Why is .gov only for US government agencies?

Joe Greco jgreco at ns.sol.net
Sun Oct 19 12:12:59 UTC 2014


> Wondering if some of the long-time list members
> can shed some light on the question--why is the
> .gov top level domain only for use by US
> government agencies?  Where do other world
> powers put their government agency domains?
> 
> With the exception of the cctlds, shouldn't the
> top-level gtlds be generically open to anyone
> regardless of borders?
> 
> Would love to get any info about the history
> of the decision to make it US-only.

In part due to RFC1480.  At one point, everything here in the US was 
set to transition away from the US- and TLD-centric models.  It is
now only a fuzzy memory, but at one point commercial entities could
not just register a random .NET or .ORG domain name ...  which would
have resulted in a nicer-looking Internet domain system today.

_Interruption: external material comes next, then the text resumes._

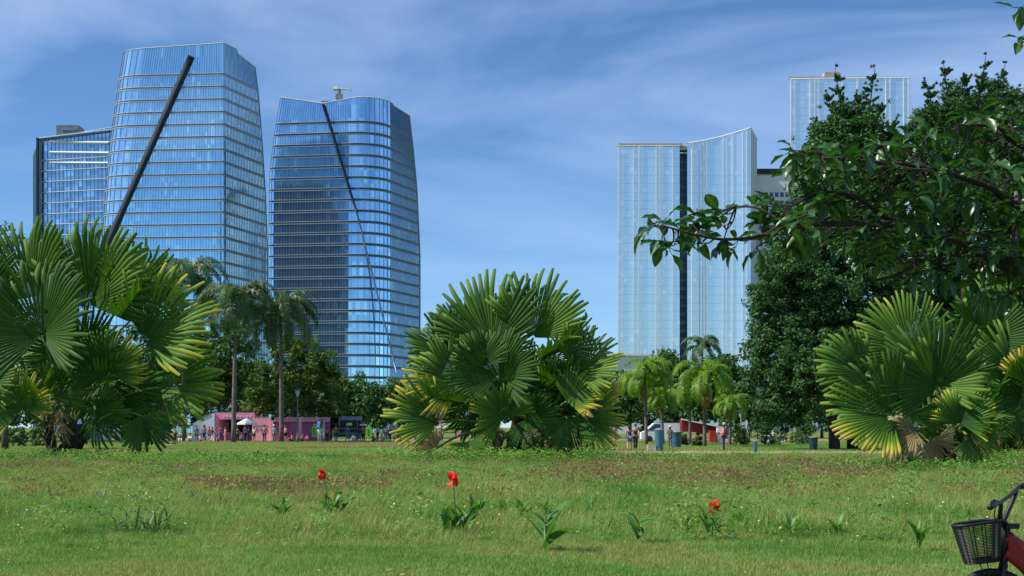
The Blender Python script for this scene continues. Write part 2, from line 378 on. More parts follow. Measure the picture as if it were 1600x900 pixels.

But to make a long story short, and my memory's perhaps a bit rusty
now, but my recollection is that shorter URL's looked nicer and there
was significant money to be had running the registry, so there was 
some heavy lobbying against retiring .GOV in favor of .FED.US (and 
other .US locality domains).

... JG
-- 
Joe Greco - sol.net Network Services - Milwaukee, WI - http://www.sol.net
"We call it the 'one bite at the apple' rule. Give me one chance [and] then I
won't contact you again." - Direct Marketing Ass'n position on e-mail spam(CNN)
With 24 million small businesses in the US alone, that's way too many apples.